With Voice Assistants becoming more prevalent in both numbers and interfaces that they support, we’re filing this under the ‘oh I can’t believe it wasn’t already a thing’ category.
According to some code commits found in Chromium there will soon be a standards-based approach to hardware assistant keys on USB and Bluetooth accessories.
Yep, up until now, all of the hardware Assistant ‘buttons’ on devices have been implemented using 3rd party workarounds. The USB Human Interface Device (HID) standard that USB and Bluetooth devices are based on did not include a voice assistant option. A newly approved update to the USB Implementer Forum now includes a specific function for invoking voice assistants, especially for desktop-style environments.
While driven by Dmitry Torokhov from Google, this new HID feature could be used to launch any voice assistant, depending on how the underlying OS handles that input. For example on an Android device it would likely launch which ever voice assistant you’ve set as the system default. On other closed ecosystems it would launch that platform’s only option.

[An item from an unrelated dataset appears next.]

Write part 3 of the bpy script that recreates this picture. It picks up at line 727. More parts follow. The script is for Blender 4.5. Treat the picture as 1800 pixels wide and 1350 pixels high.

While it’s clear thanks to the Chromium commits that Google intends on including native support for the HID function into Chrome (and likely Android), it will be interesting to see how other platform respond. I could see Windows implementing an option for users to select their voice assistant of choice, where as I could never see Apple letting users use anything other than Siri.
Do you want a Voice Assistant on your desktop? Does the idea of a standardised hardware key excite you? Let us know below.
Good idea. If the Assistant button can take the place of the “undo” button on my iPad, I wouldn’t object.
When I read the headline, I thought
‘oh I can’t believe it wasn’t already a thing’
😀
I would certainly use this. It’s no different to the Windows / Super key only it triggers voice instead of a graphical menu. I suspect some would like to reprogram the button to be old school Windows / Super or as per Jeni Skunk, disable it.
Standards update for USB to allow it, yes. As long as there’s also, as part of this update, the ability to completely disable it, and also use the new key to control whatever the end user wants the key to operate. Because if not, then this new key standard will be the same degree of anti-user EVIL as the Bixby button.
As for my using such a button if it was on a new keyboard I bought, absolutely NOT!